A reason for $ 64\int_0^1 \left(\frac \pi 4+\arctan t\right)^2\cdot \log t\cdot\frac 1{1-t^2}\; dt =-\pi^4$ ...
A Mind-blowing Solution by Cornel Ioan Valean
It is this way! Again, it is one of those integrals where it is incredibly difficult to imagine that a simple solution is possible. And yet, it is possible such a simple solution!

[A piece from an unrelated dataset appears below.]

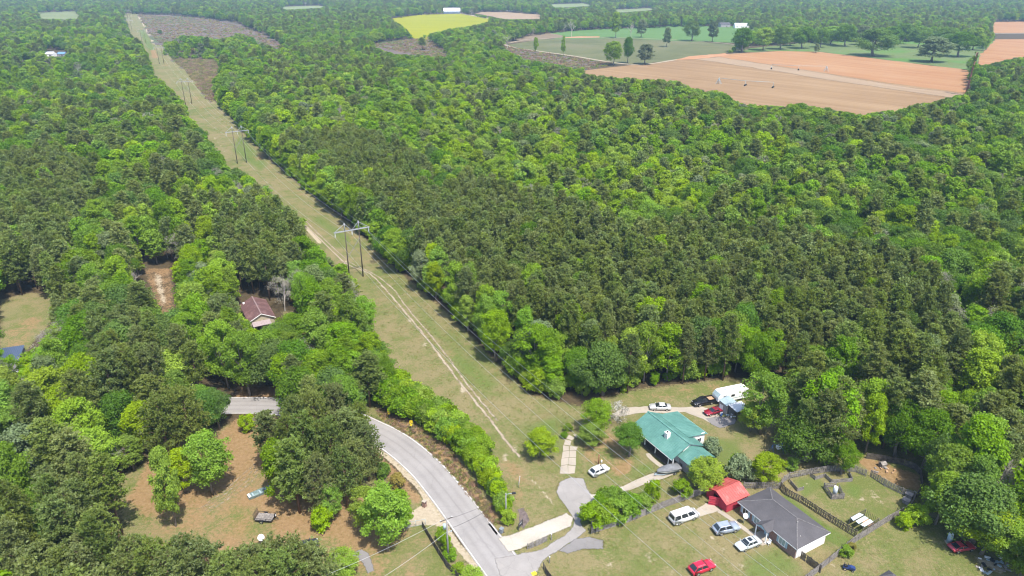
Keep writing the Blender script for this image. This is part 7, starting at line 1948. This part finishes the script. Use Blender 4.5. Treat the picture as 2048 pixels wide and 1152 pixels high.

First, let the variable change $\displaystyle t\mapsto \frac{1-t}{1+t}$ in the main integral that becomes $$\int_0^1 \left(\frac{\pi}{4}+\arctan(t)\right)^2\frac{\log(t)}{1-t^2}\textrm{d}t=\underbrace{-\int_0^1 \frac{\displaystyle\left(\pi/2-\arctan(t)\right)^2 \operatorname{arctanh}(t)}{t}\textrm{d}t}_{\displaystyle I}.$$
Now, the magical step is to consider the following result $\displaystyle\frac{(\pi/2-\arctan(t))^2}{t}=2\int_0^1 \frac{x\operatorname{arctanh}(x)}{t(t^2+x^2)}\textrm{d}x$ exploited in Cornel's answer here, and then we have that $$\small I=-2\int_0^1 \left(\int_0^1\frac{x\operatorname{arctanh}(x)\operatorname{arctanh}(t)}{t(t^2+x^2)}\textrm{d}x\right)\textrm{d}t=-2\int_0^1 \left(\int_0^1\frac{x\operatorname{arctanh}(x)\operatorname{arctanh}(t)}{t(t^2+x^2)}\textrm{d}t\right)\textrm{d}x$$ $$=-2\left(\underbrace{\int_0^1\frac{\operatorname{arctanh}(t)}{t}\textrm{d}t}_{\displaystyle \pi^2/8}\right)^2+\underbrace{2\int_0^1 \left(\int_0^1\frac{t\operatorname{arctanh}(t)\operatorname{arctanh}(x)}{x(x^2+t^2)}\textrm{d}t\right)\textrm{d}x}_{\displaystyle -I},$$
whence, by symmetry reasons, we obtain the desired result $$\color{blue}{I=\int_0^1 \left(\frac{\pi}{4}+\arctan (t)\right)^2\frac{\log(t)}{1-t^2}\textrm{d}t=-\frac{\pi^4}{64}.}$$
End of story
Many such powerful auxiliary tools will be presented in the sequel of (Almost) Impossible Integrals, Sums, and Series.
A simple generalization of the main double integral
Based on the symmetry ideas above, there is room for generalizations of the type $$\color{red}{\int_a^b \left(\int_a^b\frac{x f(x)f(y)}{y(y^2+x^2)}\textrm{d}x\right)\textrm{d}y=\frac{1}{2}\left(\int_a^b\frac{f(x)}{x}\textrm{d}x\right)^2},$$ which may be a very strong result for deriving more difficult integrals.
A STUNNING GENERALIZATION (with the $n$th power of the inverse hyperbolic tangent) $$\color{purple}{\int_0^1 \frac{\operatorname{arctanh}^n(x)}{x}\Re\biggr\{\operatorname{Li}_{n+1}\left(\frac{1-x^2}{1+x^2}+i\frac{2 x}{1+x^2}\right)\biggr \}\textrm{d}x}$$ $$\color{purple}{=2^{-3 n-1} \left(2^{n+1}-1\right)n!\zeta^2(n+1)},$$ where it is used $\color{red}{\text{the generalization in red}}$ and the generalization at the point $i)$ in Cornel's post here - more similar results may be obtained with other of those generalizations, and some of them will appear in the sequel of (Almost) Impossible Integrals, Sums, and Series.
This not an answer
Considering that $$\big[\tan ^{-1}(t)\big]^2=\sum_{n=1}^\infty (-1)^{n+1}\,a_n\,t^{2n}$$ where $$a_n=\frac 1n\sum_{k=1}^n\frac 1 {2k-1}=\frac{H_{n-\frac{1}{2}}+2 \log (2)}{2 n}$$and using the fact that $$\int_0^1\frac {t^{2n}}{1-t^2}\log(t)=-\frac{1}{4} \zeta \left(2,\frac{2n+1}{2}\right)$$ $$K=2\int_0^1\big[\tan ^{-1}(t)\big]^2\,\frac{\log (t)}{1-t^2}\,dt$$ $$K=\frac 14 \sum_{n=1}^\infty (-1)^n \frac{\zeta \left(2,n+\frac{1}{2}\right) \left(H_{n-\frac{1}{2}}+2 \log (2)\right)}{n}$$ which converges extremely slowly.